Les Bronzés et Jean-Paul II
Pourtant, dans la mémoire collective, c’est le tableau dépeint dans Les Bronzés qui reste. « Mon père n’avait pas beaucoup aimé le film, il le trouvait caricatural. Moi, je trouvais que c’était fait avec tellement d’humour... », soupèse Serge Trigano.
Si l’art de la vanne n’était pas l’atout premier de Gilbert, il avait en revanche un flair infaillible pour dénicher les nouveaux spots propices à faire rêver sa clientèle. Le fruit d’une plongée sans fin dans les études de marché ? Pas vraiment. Après avoir désigné un pays et examiné le climat, il se rendait sur place, retroussait son pantalon et mettait les pieds dans l’eau. Avant de trancher avec clairvoyance. Cocasse quand on sait que le cofondateur du Club Méditerranée ne s’offrait jamais de sessions farniente.
Sa détermination et sa réussite lui ouvriront même les portes du Vatican, où Jean-Paul II le questionnera sur son activité. « Mon travail consiste à réunir des hommes et des femmes du monde entier pendant quelques jours dans les plus beaux endroits du monde pour leur apporter un peu de bonheur. »
Et le pape de lui répondre : « Mais alors, Trigano, nous faisons le même métier ! »

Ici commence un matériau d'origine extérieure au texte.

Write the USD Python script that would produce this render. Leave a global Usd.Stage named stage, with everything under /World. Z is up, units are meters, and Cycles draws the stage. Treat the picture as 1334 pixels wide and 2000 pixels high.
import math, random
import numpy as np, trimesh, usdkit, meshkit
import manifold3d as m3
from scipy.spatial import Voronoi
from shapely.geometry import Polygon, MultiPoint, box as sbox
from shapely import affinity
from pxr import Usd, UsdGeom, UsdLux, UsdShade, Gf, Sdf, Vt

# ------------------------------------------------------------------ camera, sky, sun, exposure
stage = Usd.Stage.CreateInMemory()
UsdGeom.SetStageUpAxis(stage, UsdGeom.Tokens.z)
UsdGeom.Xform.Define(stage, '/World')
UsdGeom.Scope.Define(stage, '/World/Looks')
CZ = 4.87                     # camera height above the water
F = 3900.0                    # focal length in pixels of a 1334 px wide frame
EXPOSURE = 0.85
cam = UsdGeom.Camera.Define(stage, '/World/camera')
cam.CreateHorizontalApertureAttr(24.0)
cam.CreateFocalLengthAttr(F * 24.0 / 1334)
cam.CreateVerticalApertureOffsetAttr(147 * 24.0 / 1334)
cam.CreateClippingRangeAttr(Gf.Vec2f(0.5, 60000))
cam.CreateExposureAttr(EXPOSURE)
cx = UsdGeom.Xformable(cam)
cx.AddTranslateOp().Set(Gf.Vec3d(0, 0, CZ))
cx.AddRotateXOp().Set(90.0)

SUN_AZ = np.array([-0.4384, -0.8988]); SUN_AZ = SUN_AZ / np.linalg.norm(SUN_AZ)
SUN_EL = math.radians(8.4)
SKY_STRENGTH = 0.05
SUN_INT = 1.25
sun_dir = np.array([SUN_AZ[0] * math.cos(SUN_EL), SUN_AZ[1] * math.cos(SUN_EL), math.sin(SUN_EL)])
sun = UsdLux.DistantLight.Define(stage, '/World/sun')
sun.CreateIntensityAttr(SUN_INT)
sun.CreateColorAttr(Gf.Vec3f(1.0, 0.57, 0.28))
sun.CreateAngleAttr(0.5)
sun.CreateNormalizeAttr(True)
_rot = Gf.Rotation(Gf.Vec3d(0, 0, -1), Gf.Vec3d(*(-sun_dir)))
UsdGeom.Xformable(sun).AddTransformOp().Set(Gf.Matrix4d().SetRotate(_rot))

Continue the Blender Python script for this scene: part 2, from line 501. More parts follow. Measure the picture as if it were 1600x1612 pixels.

G.O. hésitant versus G.M. piquant
Avant de prendre la suite de son père, Serge Trigano a pour sa part tenu de nombreux rôles au Club Med durant ses jeunes années, parmi les fameux G.O. (Gentils Organisateurs). Tour à tour, il fut responsable planning en Sardaigne, en charge du trafic à Corfou puis caissier au Monténégro. Perdu parmi les bellâtres à la tchatche innés qui lui servent de collègues, Serge surnage, tant bien que mal. « J’étais assez timide, j’avais du mal à évoluer en public. Mais j’y ai pris goût. Cette boîte, elle vous prenait par les tripes ! »
Devenu chef de village à Corfou, il prendra une nouvelle leçon d’humilité. Déambulant entre les tables, le jeune homme un peu gauche s’enquiert de la forme d’un client : « Bon appétit. Vous allez bien ? » Réplique cinglante du G.M., pas si charitable sur le coup : « Mais qu’est-ce que ça peut te foutre ? »
Si l’anecdote fait aujourd’hui sourire l’intéressé, celui-ci préfère se remémorer d’autres histoires, comme celle de ce patron d’une grande entreprise devenu copain comme cochon avec l’un de ses employés « sans grade ». « Le Club, c’était magique, comme un monde un peu utopique. On ne faisait pas de distinction de classe, de couleur ou de culture », conclut Serge Trigano.